I know you can organize churches. I know you can help fit pastors and churches. I know you can operate the machinery of the church, and I want you to do these things. But I would not make these the standard to measure your fitness for your present task. I ask you, “Do you love souls? Do you find it possible to pray for souls with heartbreak and with tears? Do you preach with passion and unction and do you make souls your aim? I know you ask our evangelists to do these things. I know you want the pastors to be like that.” But I ask you, “Are you like that? How long since you have gone through the throes of birth pains for the deliverance of the ungodly?” And I must not excuse myself.

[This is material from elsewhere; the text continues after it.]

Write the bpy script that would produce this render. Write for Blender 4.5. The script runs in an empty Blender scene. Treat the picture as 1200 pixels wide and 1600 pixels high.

For a general or a district superintendent to interpret the principal responsibility of the office in terms of business meetings and the improved functioning of machinery is to demote the office to a position unworthy of the time of a God-anointed preacher of the gospel. Let the name continue, but make the office imply intercession with God more than tact with unspiritual church bosses and lame encumberers of the ministerial office.
Is it possible that we can be content to raise money, make pastoral arrangements, conduct district assemblies, and yet suffer the spiritual leadership and soul-saving success of the movement to atrophy before our eyes and pass away forever? Is there no one that can wake us up? Is there no way to start a fire in our bones that will cause enough heat to make the water of our concern boil and become powerful steam?
We have done good things, but we have made a poor showing with the best things. We have been occupied with the means, and have not in sufficient measure reached the end. We should have done what we have done without accounting it the purpose. We should do these things again, and better, but should turn more definitely to the one thing that can keep us from becoming just another denomination. Just a people with a circle of influence, and a nest of static contentment!
The greatest lack there is among us is our want of life-shortening soul passion. And even when we champion the cause of soul burden and revivals, we do our chore principally in talking. It is our complacency that agitates me. Our hearts are really broken. We are taking the matter to heart. Our eyes are fountains because of it.
Men and movements backslide in heart before they deteriorate very far in practice. What, then, is the great need in the Church of the Nazarene? Is it the enactment of more legislation? No, we have a workable system. Is it for more organization? No, we have ample machinery for much more work than we are doing. Is it for better talent, improved art in service, or better standards of ethical practice? Even these things we would allow to rest for the moment in order that we may lay our emphasis on the one indispensable point—a passion for the souls of men.